### Stated problem
Quote the entries below from the line with "Write the bpy" through the line with "return (f(r), f(g), f(b), 1)", both ends included, and only those lines.

### Listed records
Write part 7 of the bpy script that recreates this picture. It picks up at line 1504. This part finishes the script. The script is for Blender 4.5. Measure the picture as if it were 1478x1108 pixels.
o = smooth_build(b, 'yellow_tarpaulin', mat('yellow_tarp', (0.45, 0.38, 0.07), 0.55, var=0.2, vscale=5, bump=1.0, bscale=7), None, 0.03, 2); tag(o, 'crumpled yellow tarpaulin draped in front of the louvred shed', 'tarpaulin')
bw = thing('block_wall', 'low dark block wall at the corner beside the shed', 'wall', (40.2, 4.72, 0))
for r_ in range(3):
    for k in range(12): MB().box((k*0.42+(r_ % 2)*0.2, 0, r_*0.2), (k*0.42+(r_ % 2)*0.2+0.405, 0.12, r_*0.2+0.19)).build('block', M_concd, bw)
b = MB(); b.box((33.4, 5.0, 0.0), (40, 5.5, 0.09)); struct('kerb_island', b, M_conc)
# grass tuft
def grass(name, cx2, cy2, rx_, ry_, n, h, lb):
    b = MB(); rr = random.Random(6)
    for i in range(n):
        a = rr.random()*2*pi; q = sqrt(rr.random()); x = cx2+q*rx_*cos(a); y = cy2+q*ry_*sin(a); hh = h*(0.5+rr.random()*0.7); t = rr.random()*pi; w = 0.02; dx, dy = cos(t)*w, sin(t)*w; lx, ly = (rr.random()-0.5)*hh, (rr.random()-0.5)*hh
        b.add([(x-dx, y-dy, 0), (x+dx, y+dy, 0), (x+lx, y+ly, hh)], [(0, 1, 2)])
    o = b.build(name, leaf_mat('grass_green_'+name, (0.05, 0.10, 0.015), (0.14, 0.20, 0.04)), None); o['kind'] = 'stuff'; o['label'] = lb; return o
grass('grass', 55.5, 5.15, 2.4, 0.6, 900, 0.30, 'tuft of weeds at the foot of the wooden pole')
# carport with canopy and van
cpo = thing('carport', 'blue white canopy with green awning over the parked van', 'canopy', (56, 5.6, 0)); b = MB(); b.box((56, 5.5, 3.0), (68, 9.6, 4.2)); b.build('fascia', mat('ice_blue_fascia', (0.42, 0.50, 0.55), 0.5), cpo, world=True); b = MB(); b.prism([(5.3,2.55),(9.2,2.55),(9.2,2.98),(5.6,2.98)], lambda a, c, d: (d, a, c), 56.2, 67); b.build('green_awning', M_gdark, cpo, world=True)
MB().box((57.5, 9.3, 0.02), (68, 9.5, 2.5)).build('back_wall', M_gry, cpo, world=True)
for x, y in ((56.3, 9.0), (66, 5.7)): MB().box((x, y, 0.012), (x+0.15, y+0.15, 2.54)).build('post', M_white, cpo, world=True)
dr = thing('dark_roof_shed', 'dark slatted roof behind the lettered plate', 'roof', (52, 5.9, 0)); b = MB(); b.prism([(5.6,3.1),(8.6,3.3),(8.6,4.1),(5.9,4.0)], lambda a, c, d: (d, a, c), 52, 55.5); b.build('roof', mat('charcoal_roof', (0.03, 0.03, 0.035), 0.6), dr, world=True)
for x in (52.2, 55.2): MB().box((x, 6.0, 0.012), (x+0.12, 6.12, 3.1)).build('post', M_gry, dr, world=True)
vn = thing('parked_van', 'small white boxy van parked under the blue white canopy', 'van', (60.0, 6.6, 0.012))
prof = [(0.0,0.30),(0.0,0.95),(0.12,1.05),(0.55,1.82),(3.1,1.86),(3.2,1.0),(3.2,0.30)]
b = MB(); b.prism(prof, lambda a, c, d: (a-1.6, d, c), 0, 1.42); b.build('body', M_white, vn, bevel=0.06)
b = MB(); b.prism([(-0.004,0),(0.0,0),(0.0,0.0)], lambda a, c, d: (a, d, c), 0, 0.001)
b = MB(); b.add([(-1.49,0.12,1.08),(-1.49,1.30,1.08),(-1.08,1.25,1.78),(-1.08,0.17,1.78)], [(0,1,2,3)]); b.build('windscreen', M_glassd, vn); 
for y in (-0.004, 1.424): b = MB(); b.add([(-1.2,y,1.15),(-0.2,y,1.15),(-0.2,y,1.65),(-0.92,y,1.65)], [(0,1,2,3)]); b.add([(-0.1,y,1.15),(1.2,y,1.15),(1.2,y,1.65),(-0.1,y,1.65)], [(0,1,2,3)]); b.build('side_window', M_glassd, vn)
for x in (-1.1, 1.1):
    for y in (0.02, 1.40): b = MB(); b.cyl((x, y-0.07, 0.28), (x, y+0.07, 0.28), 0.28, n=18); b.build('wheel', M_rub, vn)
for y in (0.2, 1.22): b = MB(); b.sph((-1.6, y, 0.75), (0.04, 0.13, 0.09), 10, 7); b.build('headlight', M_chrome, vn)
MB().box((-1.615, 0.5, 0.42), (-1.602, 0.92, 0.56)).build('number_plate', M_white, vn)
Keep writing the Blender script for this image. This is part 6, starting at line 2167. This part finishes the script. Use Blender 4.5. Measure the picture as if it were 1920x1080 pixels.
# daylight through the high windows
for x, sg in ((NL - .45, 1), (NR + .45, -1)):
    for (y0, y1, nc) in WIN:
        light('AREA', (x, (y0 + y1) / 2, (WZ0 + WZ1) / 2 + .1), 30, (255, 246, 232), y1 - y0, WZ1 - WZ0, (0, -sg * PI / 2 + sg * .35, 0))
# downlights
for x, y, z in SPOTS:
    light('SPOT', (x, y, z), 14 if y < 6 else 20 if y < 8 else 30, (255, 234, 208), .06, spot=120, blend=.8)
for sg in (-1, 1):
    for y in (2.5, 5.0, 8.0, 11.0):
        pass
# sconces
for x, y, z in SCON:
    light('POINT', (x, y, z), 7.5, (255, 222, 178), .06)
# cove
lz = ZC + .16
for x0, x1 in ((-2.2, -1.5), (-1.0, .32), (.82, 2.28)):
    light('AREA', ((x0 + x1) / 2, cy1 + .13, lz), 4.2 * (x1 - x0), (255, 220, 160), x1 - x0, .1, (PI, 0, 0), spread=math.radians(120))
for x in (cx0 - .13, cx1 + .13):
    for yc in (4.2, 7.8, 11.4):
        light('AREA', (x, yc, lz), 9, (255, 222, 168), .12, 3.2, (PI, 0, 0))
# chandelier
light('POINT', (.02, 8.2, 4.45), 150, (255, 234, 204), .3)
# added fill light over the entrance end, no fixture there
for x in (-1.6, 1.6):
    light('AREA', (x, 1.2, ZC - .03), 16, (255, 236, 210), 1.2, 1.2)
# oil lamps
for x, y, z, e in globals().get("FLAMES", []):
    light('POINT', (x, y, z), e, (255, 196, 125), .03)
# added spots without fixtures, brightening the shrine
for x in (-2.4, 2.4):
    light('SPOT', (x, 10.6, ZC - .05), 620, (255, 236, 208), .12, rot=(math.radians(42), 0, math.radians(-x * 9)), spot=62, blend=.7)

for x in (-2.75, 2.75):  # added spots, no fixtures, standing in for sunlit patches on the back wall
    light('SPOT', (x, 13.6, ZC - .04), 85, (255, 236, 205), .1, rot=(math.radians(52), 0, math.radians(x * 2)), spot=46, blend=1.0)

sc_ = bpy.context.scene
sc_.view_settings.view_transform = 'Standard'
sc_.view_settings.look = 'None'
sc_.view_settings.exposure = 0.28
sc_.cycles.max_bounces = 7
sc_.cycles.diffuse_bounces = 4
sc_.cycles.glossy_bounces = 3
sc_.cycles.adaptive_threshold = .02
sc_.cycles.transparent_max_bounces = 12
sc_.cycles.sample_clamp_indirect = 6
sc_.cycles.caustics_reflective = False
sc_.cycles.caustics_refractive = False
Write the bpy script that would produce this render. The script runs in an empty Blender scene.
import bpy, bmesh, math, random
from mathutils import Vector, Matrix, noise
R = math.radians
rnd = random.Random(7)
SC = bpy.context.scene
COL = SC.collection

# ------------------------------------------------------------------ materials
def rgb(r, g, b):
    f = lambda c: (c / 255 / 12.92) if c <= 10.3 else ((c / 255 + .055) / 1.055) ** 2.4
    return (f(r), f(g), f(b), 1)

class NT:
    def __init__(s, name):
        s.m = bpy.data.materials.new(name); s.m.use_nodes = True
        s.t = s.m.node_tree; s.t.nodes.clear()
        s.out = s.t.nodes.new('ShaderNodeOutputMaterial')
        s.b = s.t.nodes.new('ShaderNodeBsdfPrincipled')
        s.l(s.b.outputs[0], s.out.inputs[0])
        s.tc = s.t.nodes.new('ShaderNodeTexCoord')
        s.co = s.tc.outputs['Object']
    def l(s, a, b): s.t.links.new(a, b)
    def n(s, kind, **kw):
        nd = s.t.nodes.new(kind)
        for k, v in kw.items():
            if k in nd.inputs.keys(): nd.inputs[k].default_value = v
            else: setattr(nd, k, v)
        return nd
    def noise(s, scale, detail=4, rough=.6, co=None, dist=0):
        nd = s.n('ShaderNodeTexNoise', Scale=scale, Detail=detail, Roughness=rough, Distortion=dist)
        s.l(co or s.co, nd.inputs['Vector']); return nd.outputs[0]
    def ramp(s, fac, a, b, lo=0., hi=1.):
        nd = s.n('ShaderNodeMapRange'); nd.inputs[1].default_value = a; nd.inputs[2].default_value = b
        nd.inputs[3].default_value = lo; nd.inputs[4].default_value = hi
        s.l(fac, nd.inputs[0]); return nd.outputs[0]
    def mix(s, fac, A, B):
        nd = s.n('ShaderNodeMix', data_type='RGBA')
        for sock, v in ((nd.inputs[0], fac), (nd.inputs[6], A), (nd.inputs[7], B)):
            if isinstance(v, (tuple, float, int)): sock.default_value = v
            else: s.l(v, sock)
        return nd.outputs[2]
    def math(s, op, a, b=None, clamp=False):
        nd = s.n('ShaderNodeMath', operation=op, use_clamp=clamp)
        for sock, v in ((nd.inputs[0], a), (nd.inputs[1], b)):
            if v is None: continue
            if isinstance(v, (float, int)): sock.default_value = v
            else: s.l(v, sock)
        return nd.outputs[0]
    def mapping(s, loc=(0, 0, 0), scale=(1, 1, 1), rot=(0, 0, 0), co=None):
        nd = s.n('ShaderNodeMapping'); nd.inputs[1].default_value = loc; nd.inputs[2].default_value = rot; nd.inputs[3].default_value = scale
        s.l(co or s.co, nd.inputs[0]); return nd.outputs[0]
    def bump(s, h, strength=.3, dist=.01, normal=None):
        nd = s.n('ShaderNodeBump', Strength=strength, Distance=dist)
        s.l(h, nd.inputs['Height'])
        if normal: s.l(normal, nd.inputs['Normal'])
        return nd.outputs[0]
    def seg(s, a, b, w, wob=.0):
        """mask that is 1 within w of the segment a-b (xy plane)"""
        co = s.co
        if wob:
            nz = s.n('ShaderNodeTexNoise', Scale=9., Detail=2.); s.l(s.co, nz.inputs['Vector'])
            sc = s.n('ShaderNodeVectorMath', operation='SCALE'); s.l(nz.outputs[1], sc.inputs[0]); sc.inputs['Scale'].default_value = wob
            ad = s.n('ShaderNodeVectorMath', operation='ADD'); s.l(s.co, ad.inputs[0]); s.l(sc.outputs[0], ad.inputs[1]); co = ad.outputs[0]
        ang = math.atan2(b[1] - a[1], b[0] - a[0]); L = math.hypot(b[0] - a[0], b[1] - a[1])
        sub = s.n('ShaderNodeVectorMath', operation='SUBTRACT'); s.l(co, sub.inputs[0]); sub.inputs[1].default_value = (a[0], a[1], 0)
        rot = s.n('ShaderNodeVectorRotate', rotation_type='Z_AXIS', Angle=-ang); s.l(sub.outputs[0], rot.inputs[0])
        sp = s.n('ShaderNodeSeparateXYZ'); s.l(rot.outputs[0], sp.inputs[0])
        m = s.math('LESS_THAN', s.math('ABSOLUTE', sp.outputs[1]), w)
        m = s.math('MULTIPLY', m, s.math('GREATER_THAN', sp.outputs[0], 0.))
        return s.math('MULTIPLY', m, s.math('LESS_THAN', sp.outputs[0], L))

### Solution
Write the bpy script that would produce this render. The script runs in an empty Blender scene.
import bpy, bmesh, math, random
from mathutils import Vector, Matrix, noise
R = math.radians
rnd = random.Random(7)
SC = bpy.context.scene
COL = SC.collection

# ------------------------------------------------------------------ materials
def rgb(r, g, b):
    f = lambda c: (c / 255 / 12.92) if c <= 10.3 else ((c / 255 + .055) / 1.055) ** 2.4
    return (f(r), f(g), f(b), 1)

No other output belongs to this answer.